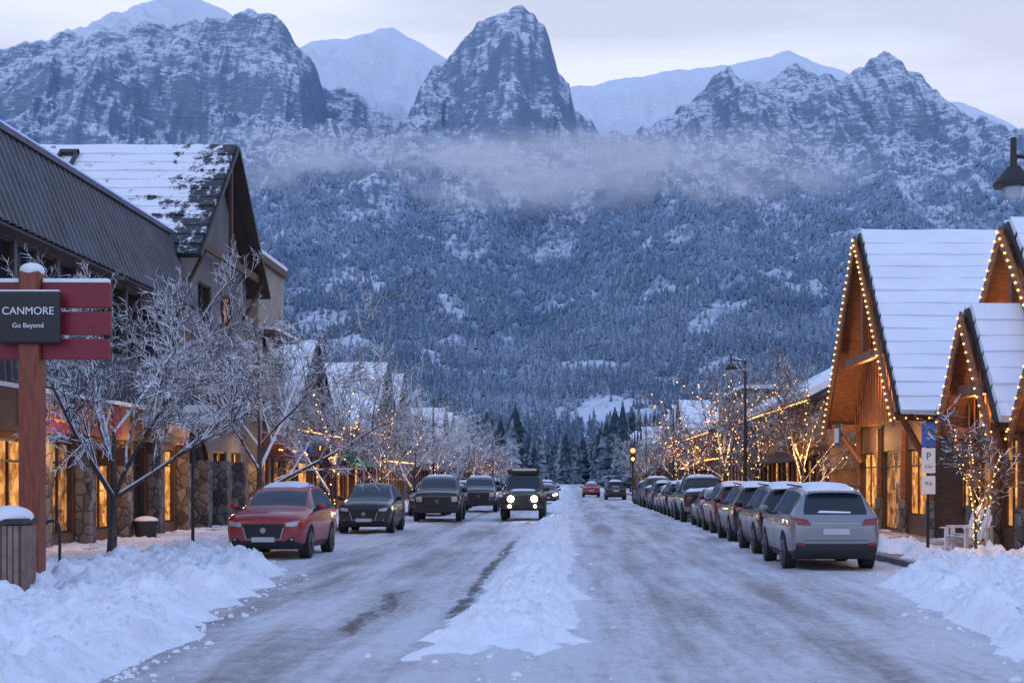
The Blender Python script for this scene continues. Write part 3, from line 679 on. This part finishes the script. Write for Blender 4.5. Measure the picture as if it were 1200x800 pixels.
SEDAN=[(-2.33,.36,.60,.70,.66,.66,.70,.56),(-2.28,.24,.74,.82,.74,.78,.80,.66),(-2.0,.20,.83,.88,.80,.84,.86,.72),(-1.5,.2,.85,.9,.86,.87,.92,.75),(-1.1,.2,.85,.9,.89,.87,.96,.75),(-1.0,.2,.85,.9,.9,.87,.98,.74),
 (-.25,.2,.85,.9,.92,.86,1.36,.60),(.05,.2,.85,.9,.93,.86,1.43,.58),(.14,.2,.85,.9,.93,.86,1.44,.58),(.22,.2,.85,.9,.93,.86,1.44,.58),(.9,.2,.85,.9,.94,.86,1.40,.57),(.98,.2,.85,.9,.94,.86,1.39,.57),(1.3,.2,.85,.9,.95,.86,1.28,.60),(1.35,.2,.85,.9,.95,.86,1.26,.60),
 (1.85,.22,.83,.88,.95,.84,1.03,.72),(2.22,.28,.8,.86,.93,.78,1.0,.66),(2.30,.40,.7,.78,.78,.7,.86,.6)]
PICK=[(-2.92,.50,.74,.82,.98,.80,1.05,.70),(-2.88,.38,.88,.95,1.12,.90,1.22,.80),(-2.6,.36,.92,.98,1.17,.95,1.29,.84),(-2.1,.36,.94,.99,1.2,.96,1.33,.85),(-1.6,.36,.94,.99,1.22,.96,1.36,.85),(-1.5,.36,.94,.99,1.23,.96,1.39,.84),
 (-.92,.36,.94,.99,1.25,.95,1.82,.74),(-.6,.36,.94,.99,1.26,.95,1.91,.72),(-.5,.36,.94,.99,1.26,.95,1.92,.72),(-.42,.36,.94,.99,1.26,.95,1.92,.72),(.5,.36,.94,.99,1.27,.95,1.92,.72),(.6,.36,.94,.99,1.27,.95,1.91,.72),(.95,.36,.94,.99,1.27,.95,1.85,.72),(1.0,.36,.94,.99,1.27,.95,1.80,.72),
 (1.06,.36,.94,.99,1.25,.95,1.31,.90),(2.82,.38,.94,.99,1.25,.95,1.31,.90),(2.9,.50,.88,.92,1.15,.88,1.22,.84)]
JEEP=[(-2.12,.58,.55,.60,1.0,.60,1.10,.56),(-2.10,.52,.66,.70,1.08,.68,1.16,.62),(-1.9,.48,.74,.76,1.12,.74,1.20,.66),(-1.3,.46,.8,.82,1.14,.80,1.24,.70),(-.9,.44,.84,.86,1.16,.84,1.27,.74),(-.84,.44,.86,.88,1.17,.86,1.29,.76),
 (-.62,.44,.88,.90,1.18,.88,1.80,.70),(-.5,.44,.88,.90,1.19,.88,1.86,.70),(.1,.44,.88,.90,1.19,.88,1.87,.70),(.18,.44,.88,.90,1.19,.88,1.87,.70),(1.1,.44,.88,.90,1.19,.88,1.87,.70),(1.18,.44,.88,.90,1.19,.88,1.87,.70),(1.9,.44,.88,.90,1.19,.88,1.86,.70),(2.0,.44,.88,.90,1.19,.88,1.82,.70),
 (2.05,.46,.88,.90,1.17,.87,1.30,.80),(2.08,.5,.86,.88,1.0,.85,1.1,.78),(2.1,.6,.8,.82,.9,.8,1.0,.72)]
CARS={}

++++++

__Written task__: Keep every word of the data as it is when you write it out, but drop the pictures.

__Answer to the task__:
The Blender Python script for this scene continues. Write part 3, from line 679 on. This part finishes the script. Write for Blender 4.5. Measure the picture as if it were 1200x800 pixels.
SEDAN=[(-2.33,.36,.60,.70,.66,.66,.70,.56),(-2.28,.24,.74,.82,.74,.78,.80,.66),(-2.0,.20,.83,.88,.80,.84,.86,.72),(-1.5,.2,.85,.9,.86,.87,.92,.75),(-1.1,.2,.85,.9,.89,.87,.96,.75),(-1.0,.2,.85,.9,.9,.87,.98,.74),
 (-.25,.2,.85,.9,.92,.86,1.36,.60),(.05,.2,.85,.9,.93,.86,1.43,.58),(.14,.2,.85,.9,.93,.86,1.44,.58),(.22,.2,.85,.9,.93,.86,1.44,.58),(.9,.2,.85,.9,.94,.86,1.40,.57),(.98,.2,.85,.9,.94,.86,1.39,.57),(1.3,.2,.85,.9,.95,.86,1.28,.60),(1.35,.2,.85,.9,.95,.86,1.26,.60),
 (1.85,.22,.83,.88,.95,.84,1.03,.72),(2.22,.28,.8,.86,.93,.78,1.0,.66),(2.30,.40,.7,.78,.78,.7,.86,.6)]
PICK=[(-2.92,.50,.74,.82,.98,.80,1.05,.70),(-2.88,.38,.88,.95,1.12,.90,1.22,.80),(-2.6,.36,.92,.98,1.17,.95,1.29,.84),(-2.1,.36,.94,.99,1.2,.96,1.33,.85),(-1.6,.36,.94,.99,1.22,.96,1.36,.85),(-1.5,.36,.94,.99,1.23,.96,1.39,.84),
 (-.92,.36,.94,.99,1.25,.95,1.82,.74),(-.6,.36,.94,.99,1.26,.95,1.91,.72),(-.5,.36,.94,.99,1.26,.95,1.92,.72),(-.42,.36,.94,.99,1.26,.95,1.92,.72),(.5,.36,.94,.99,1.27,.95,1.92,.72),(.6,.36,.94,.99,1.27,.95,1.91,.72),(.95,.36,.94,.99,1.27,.95,1.85,.72),(1.0,.36,.94,.99,1.27,.95,1.80,.72),
 (1.06,.36,.94,.99,1.25,.95,1.31,.90),(2.82,.38,.94,.99,1.25,.95,1.31,.90),(2.9,.50,.88,.92,1.15,.88,1.22,.84)]
JEEP=[(-2.12,.58,.55,.60,1.0,.60,1.10,.56),(-2.10,.52,.66,.70,1.08,.68,1.16,.62),(-1.9,.48,.74,.76,1.12,.74,1.20,.66),(-1.3,.46,.8,.82,1.14,.80,1.24,.70),(-.9,.44,.84,.86,1.16,.84,1.27,.74),(-.84,.44,.86,.88,1.17,.86,1.29,.76),
 (-.62,.44,.88,.90,1.18,.88,1.80,.70),(-.5,.44,.88,.90,1.19,.88,1.86,.70),(.1,.44,.88,.90,1.19,.88,1.87,.70),(.18,.44,.88,.90,1.19,.88,1.87,.70),(1.1,.44,.88,.90,1.19,.88,1.87,.70),(1.18,.44,.88,.90,1.19,.88,1.87,.70),(1.9,.44,.88,.90,1.19,.88,1.86,.70),(2.0,.44,.88,.90,1.19,.88,1.82,.70),
 (2.05,.46,.88,.90,1.17,.87,1.30,.80),(2.08,.5,.86,.88,1.0,.85,1.1,.78),(2.1,.6,.8,.82,.9,.8,1.0,.72)]
CARS={}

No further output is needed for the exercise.